Wherever the string "mangrove" appears in the listing, copy that line.
** BEGIN DATA PROVIDED **
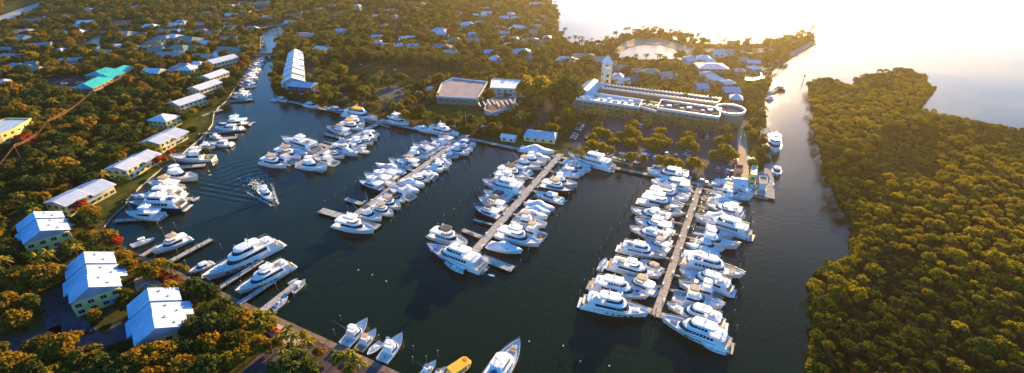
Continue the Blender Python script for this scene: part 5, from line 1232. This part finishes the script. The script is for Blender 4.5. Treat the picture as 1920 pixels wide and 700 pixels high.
# ---- the far woods: one object per kind of growth, crowns scattered over points
def scatter(name, items, sources, label):
    """items: (x, y, z, scale, rot, source index)"""
    src = bpy.data.collections.new(name+'_source')
    for i, (me, lm) in enumerate(sources):
        o = bpy.data.objects.new(f'{name}_source_{i:02d}', me); src.objects.link(o)
        if lm: o.material_slots[0].link = 'OBJECT'; o.material_slots[0].material = M[lm]
    me = bpy.data.meshes.new(name); n = len(items)
    me.vertices.add(n); me.vertices.foreach_set('co', np.array([i[:3] for i in items], np.float32).ravel())
    for an, ty, dat, key in (('scl','FLOAT',[i[3] for i in items],'value'),('rot','FLOAT_VECTOR',[(0,0,i[4]) for i in items],'vector'),('idx','INT',[i[5] for i in items],'value')):
        at = me.attributes.new(an, ty, 'POINT'); at.data.foreach_set(key, np.array(dat, np.int32 if ty == 'INT' else np.float32).ravel())
    ob = single(name, me, kind='stuff', label=label)
    ng = bpy.data.node_groups.new(name, 'GeometryNodeTree'); ng.interface.new_socket('Geometry', in_out='INPUT', socket_type='NodeSocketGeometry'); ng.interface.new_socket('Geometry', in_out='OUTPUT', socket_type='NodeSocketGeometry')
    gi = ng.nodes.new('NodeGroupInput'); go = ng.nodes.new('NodeGroupOutput'); ip = ng.nodes.new('GeometryNodeInstanceOnPoints'); ci = ng.nodes.new('GeometryNodeCollectionInfo')
    ci.inputs['Collection'].default_value = src; ci.inputs['Separate Children'].default_value = True; ci.inputs['Reset Children'].default_value = True
    def attr(nm, dt):
        a = ng.nodes.new('GeometryNodeInputNamedAttribute'); a.data_type = dt; a.inputs['Name'].default_value = nm; return a.outputs[0]
    L_ = ng.links.new
    L_(gi.outputs[0], ip.inputs['Points']); L_(ci.outputs[0], ip.inputs['Instance']); ip.inputs['Pick Instance'].default_value = True
    L_(attr('idx','INT'), ip.inputs['Instance Index']); L_(attr('rot','FLOAT_VECTOR'), ip.inputs['Rotation']); L_(attr('scl','FLOAT'), ip.inputs['Scale']); L_(ip.outputs[0], go.inputs[0])
    md = ob.modifiers.new('scatter', 'NODES'); md.node_group = ng
tmats = ['leaf_dark','leaf_orange','leaf_green','leaf_gold','leaf_north']
tsrc = [(CR[j], lm) for lm in tmats for j in (0,2,4)]
# palms in the mass keep their trunks: crown and trunk joined in one source
def palm_whole(i, h=9., r=3.2):
    pt, top = PT[i]; pc = PC[i]; m = MB(); fm = []
    m.add([v.co*h for v in pt.vertices], [tuple(p.vertices) for p in pt.polygons]); fm += [0]*len(pt.polygons)
    m.add([v.co*r+top*h for v in pc.vertices], [tuple(p.vertices) for p in pc.polygons]); fm += [1]*len(pc.polygons)
    return m.mesh('palm', ['bark','leaf_palm'], fm=fm)
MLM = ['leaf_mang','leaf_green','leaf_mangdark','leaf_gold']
items = {'tree': [], 'palm': [], 'mangrove': []}
for (x, y, z, r, h, kind, lm, reg, _) in REST:
    if kind == 'tree':
        lm = lm if lm in tmats else 'leaf_orange'
        items['tree'].append((x, y, z+h-r*.87, r, rnd.uniform(0,6.28), tmats.index(lm)*3+rnd.randrange(3)))
    elif kind == 'palm': items['palm'].append((x, y, z, h/9., rnd.uniform(0,6.28), rnd.randrange(4)))
    else: items['mangrove'].append((x, y, z+h-r*.87, r, rnd.uniform(0,6.28), MLM.index(lm)*6+rnd.randrange(6)))
print('TREES', {k: len(v) for k, v in items.items()})
scatter('woodland', items['tree'], tsrc, 'far woodland of olive and golden trees among the houses')
scatter('palm_grove', items['palm'], [(palm_whole(i), None) for i in range(4)], 'far palms standing among the woods')
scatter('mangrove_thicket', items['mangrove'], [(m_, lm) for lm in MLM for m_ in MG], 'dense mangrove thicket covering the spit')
# low growth under the trees and along the banks
bush = crown(99, nl=9, per=34, leaf=.16, flat_=.5, low=0)
its = []
for tries in range(26000):
    x = rnd.uniform(-700, 420); y = 40+rnd.random()**1.4*900; px, py, zc = PX((x,y,LZ))
    if zc < 60 or not (-60 < px < 1500 and -20 < py < 720) or not inside(x,y,LW) or blocked(px, py, BB): continue
    its.append((x, y, LZ, rnd.uniform(.6,1.7), rnd.uniform(0,6.28), rnd.randrange(4)))
for i in range(3200):
    a_ = rnd.choice([((1518,158),(1524,205)),((1524,205),(1552,330)),((1552,330),(1602,412)),((1602,412),(1600,485)),((1600,485),(1530,515)),((1522,530),(1530,600)),((1530,600),(1520,700)),((1535,150),(1600,168)),((1705,210),(1885,243)),((1742,165),(1705,210)),((1600,160),(1700,132))])
    t = rnd.random(); p = G(a_[0][0]*(1-t)+a_[1][0]*t+rnd.uniform(0,12), a_[0][1]*(1-t)+a_[1][1]*t+rnd.uniform(-3,3), .4); its.append((p.x,p.y,rnd.uniform(.2,.8),rnd.uniform(.8,2.2),rnd.uniform(0,6.28),rnd.choice([4,5])))
scatter('undergrowth', its, [(bush,'leaf_dark'),(bush,'leaf_green'),(bush,'leaf_orange'),(bush,'leaf_north'),(bush,'leaf_mang'),(bush,'leaf_green')], 'low undergrowth beneath the trees')
# flowering hedge beside the pool and quay path
hb = [(296,515),(305,520),(316,526),(328,533),(338,540),(348,547),(357,552)]
hr_ = MB(); c0 = G(325,532,LZ); V_ = []
hmesh = crown(7, nl=9, per=60, leaf=.12, flat_=.6, low=-.1)
he = empty('flowering_hedge', c0, 0, 'red flowering hedge along the quay path beside the pool terrace', 'hedge')
for (x,y) in hb:
    p = G(x,y,LZ)-c0; o = child('hedge_section', hmesh, he, 'leaf_red'); o.location = (p.x,p.y,.5); o.scale = (3.0,3.0,2.4); o.rotation_euler = (0,0,rnd.uniform(0,6))
# ================================================================== LIGHT, SKY, AIR, CAMERA
SUN_AZ, SUN_EL = 25.0, 13.0            # azimuth from the viewing direction toward the right
w = bpy.data.worlds.new('World'); scene.world = w; w.use_nodes = True; nt = w.node_tree
bg = nt.nodes['Background']; sky = nt.nodes.new('ShaderNodeTexSky'); sky.sky_type = 'NISHITA'; sky.sun_disc = False
sky.sun_elevation = R(SUN_EL); sky.sun_rotation = R(SUN_AZ); sky.air_density = 1.0; sky.dust_density = .3; sky.ozone_density = 5.0
hs = nt.nodes.new('ShaderNodeHueSaturation'); hs.inputs['Saturation'].default_value = 1.2
nt.links.new(sky.outputs[0], hs.inputs['Color']); tn = nt.nodes.new('ShaderNodeVectorMath'); tn.operation = 'MULTIPLY'; tn.inputs[1].default_value = (1.10,.96,.94)
nt.links.new(hs.outputs[0], tn.inputs[0]); nt.links.new(tn.outputs[0], bg.inputs[0]); bg.inputs[1].default_value = .12
ld = bpy.data.lights.new('sun', 'SUN'); ld.energy = 5.0; ld.angle = R(.6); ld.color = (1, .69, .28)
lo = bpy.data.objects.new('sun', ld); COL.objects.link(lo)
sd = Vector((math.sin(R(SUN_AZ))*math.cos(R(SUN_EL)), math.cos(R(SUN_AZ))*math.cos(R(SUN_EL)), math.sin(R(SUN_EL))))
lo.rotation_euler = sd.to_track_quat('Z','Y').to_euler(); lo.location = (0,0,300)
HAZE = True
if HAZE:
    m, nt2, out = newmat('haze'); pv = nt2.nodes.new('ShaderNodeVolumePrincipled')
    pv.inputs['Color'].default_value = (1,.82,.56,1); pv.inputs['Density'].default_value = .00011; pv.inputs['Anisotropy'].default_value = .82
    nt2.links.new(pv.outputs[0], out.inputs['Volume'])
    hz = MB().box((0, 3400, 68), (19000-200, 11200, 142+16)); hm_ = hz.mesh('haze', m); single('haze', hm_, kind='stuff')
cd = bpy.data.cameras.new('camera'); cam = bpy.data.objects.new('camera', cd); COL.objects.link(cam); scene.camera = cam
cam.location = (0,0,H); cam.rotation_euler = (math.pi/2-PITCH, 0, 0); cd.sensor_width = 36; cd.lens = F/1920*36; cd.clip_start = 1; cd.clip_end = 30000
vs_ = scene.view_settings; vs_.view_transform = 'Standard'; vs_.look = 'None'; vs_.gamma = 1; vs_.exposure = 1.82; vs_.use_curve_mapping = False
scene.cycles.max_bounces = 6; scene.cycles.transparent_max_bounces = 4; scene.cycles.volume_bounces = 0; scene.cycles.caustics_reflective = False; scene.cycles.caustics_refractive = False
scene.cycles.use_denoising = True; scene.cycles.denoising_prefilter = 'ACCURATE'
** END DATA PROVIDED **
EXERCISE RESULT
items = {'tree': [], 'palm': [], 'mangrove': []}
    else: items['mangrove'].append((x, y, z+h-r*.87, r, rnd.uniform(0,6.28), MLM.index(lm)*6+rnd.randrange(6)))
scatter('mangrove_thicket', items['mangrove'], [(m_, lm) for lm in MLM for m_ in MG], 'dense mangrove thicket covering the spit')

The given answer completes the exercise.